Mound, Curragh, Co. Kildare
Co. Kildare |
Ritual/Ceremonial
On the Curragh of Kildare, that wide expanse of open limestone grassland better known for racehorses and military barracks, there sits a small earthen mound that has been quietly losing its shape for some considerable time. It is not dramatic, and it makes no effort to announce itself. Oval in plan, measuring roughly 8.8 metres east to west and 5.5 metres north to south, it rises only between 0.3 and 0.7 metres at its eastern end, which is the better-preserved end. Someone, at some point, has dug into the upper surface from the west, leaving that side further degraded than the rest.

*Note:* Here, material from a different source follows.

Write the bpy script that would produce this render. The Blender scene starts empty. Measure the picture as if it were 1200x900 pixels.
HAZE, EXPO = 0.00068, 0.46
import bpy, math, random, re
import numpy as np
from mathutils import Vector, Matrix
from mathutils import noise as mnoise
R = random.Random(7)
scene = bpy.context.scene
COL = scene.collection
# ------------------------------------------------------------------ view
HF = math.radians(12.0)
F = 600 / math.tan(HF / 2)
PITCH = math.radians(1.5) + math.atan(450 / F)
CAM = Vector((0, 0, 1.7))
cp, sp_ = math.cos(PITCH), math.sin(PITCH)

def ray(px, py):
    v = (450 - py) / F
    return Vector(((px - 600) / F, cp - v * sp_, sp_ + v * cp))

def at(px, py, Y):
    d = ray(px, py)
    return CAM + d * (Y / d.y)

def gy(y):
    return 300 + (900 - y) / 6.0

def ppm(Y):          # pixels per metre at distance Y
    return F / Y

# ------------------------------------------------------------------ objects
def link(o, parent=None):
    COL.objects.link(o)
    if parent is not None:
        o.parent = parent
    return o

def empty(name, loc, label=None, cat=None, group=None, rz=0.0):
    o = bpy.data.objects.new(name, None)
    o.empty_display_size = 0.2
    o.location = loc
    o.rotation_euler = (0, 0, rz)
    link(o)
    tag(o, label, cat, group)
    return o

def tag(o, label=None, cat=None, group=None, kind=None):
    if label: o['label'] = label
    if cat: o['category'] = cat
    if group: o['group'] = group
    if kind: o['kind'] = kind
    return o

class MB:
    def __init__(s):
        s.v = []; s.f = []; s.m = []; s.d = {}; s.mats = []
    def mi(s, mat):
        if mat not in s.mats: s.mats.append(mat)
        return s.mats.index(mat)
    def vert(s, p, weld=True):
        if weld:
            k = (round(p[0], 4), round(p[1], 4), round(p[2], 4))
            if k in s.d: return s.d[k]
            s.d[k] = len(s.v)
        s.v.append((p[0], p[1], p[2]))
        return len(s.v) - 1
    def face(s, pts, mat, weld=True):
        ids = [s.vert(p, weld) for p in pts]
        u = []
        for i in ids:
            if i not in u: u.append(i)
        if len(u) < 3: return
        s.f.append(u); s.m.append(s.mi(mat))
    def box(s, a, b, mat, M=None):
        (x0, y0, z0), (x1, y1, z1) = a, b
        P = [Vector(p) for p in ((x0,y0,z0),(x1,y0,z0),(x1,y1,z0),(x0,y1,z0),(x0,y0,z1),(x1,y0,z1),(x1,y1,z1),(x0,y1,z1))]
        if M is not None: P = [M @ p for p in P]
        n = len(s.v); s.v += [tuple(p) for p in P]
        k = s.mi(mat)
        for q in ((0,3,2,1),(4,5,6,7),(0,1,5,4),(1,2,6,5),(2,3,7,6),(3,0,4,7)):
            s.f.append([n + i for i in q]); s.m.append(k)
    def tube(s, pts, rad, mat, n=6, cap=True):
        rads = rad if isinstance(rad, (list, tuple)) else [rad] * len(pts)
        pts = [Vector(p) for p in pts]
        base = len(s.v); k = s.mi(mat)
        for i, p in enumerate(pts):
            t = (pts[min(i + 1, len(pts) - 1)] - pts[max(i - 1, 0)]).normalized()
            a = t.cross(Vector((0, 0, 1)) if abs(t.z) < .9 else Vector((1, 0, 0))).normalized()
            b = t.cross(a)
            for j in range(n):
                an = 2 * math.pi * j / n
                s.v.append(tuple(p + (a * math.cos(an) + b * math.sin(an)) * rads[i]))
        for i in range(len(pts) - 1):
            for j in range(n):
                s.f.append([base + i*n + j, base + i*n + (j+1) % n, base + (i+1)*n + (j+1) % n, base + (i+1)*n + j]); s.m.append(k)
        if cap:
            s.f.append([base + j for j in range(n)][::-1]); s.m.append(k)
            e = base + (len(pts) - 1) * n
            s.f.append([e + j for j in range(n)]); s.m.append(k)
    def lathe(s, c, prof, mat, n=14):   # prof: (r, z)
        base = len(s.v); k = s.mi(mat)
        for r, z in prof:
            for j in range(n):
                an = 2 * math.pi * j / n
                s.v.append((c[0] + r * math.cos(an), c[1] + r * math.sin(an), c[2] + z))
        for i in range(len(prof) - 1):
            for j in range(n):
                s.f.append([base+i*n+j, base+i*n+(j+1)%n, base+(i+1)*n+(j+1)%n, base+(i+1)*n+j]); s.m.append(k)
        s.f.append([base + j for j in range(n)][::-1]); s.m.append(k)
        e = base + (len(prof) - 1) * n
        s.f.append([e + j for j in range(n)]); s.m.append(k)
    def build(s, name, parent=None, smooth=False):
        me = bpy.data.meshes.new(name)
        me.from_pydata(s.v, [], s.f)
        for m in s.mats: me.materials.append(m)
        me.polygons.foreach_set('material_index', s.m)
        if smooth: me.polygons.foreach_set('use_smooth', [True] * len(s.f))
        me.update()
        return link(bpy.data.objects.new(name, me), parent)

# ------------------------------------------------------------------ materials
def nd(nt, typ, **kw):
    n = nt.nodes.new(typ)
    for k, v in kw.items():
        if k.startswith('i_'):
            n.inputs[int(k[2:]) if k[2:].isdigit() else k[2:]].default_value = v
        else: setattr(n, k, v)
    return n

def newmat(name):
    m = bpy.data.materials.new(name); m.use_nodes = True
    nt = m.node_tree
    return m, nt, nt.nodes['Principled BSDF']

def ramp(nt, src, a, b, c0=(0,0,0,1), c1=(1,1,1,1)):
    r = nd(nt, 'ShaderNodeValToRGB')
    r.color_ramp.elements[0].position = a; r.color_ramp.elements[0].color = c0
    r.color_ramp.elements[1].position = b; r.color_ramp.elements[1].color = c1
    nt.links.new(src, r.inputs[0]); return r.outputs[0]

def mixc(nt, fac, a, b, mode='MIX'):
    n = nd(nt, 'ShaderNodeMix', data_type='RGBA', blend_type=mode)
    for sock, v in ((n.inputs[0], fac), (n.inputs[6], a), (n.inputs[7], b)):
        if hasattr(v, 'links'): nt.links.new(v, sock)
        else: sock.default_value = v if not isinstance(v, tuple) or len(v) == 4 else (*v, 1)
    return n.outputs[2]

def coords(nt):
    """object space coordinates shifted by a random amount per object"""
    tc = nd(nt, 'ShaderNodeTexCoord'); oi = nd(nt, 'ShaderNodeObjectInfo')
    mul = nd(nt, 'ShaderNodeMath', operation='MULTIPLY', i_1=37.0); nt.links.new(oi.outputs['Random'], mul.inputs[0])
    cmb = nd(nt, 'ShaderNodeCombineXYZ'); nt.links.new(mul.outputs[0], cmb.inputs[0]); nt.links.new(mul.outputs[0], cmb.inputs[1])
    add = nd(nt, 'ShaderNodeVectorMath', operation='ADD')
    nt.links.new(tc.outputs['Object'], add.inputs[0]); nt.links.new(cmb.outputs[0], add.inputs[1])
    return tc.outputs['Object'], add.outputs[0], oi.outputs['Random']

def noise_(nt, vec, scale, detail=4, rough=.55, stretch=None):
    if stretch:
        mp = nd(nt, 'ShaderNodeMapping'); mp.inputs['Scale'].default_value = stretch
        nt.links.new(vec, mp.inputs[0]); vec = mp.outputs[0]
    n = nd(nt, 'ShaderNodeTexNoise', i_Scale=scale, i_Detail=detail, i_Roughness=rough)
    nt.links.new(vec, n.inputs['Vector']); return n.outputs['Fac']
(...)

The mound sits at the western end of a low, westward-projecting spur of ground, a position that may once have been deliberately chosen, though what purpose originally lay behind its construction is no longer clear. It came to wider notice through an aerial photograph taken by the Department of Defence in 1999, which is itself a quietly telling detail: a feature so subtle on the ground that it needed the distancing perspective of flight to be properly recorded. Earthen mounds of this kind on the Irish landscape can belong to a wide range of periods and functions, from prehistoric burial monuments to medieval boundary markers, but this one carries no firm identification. It is simply there, grass-covered, oval, and reduced.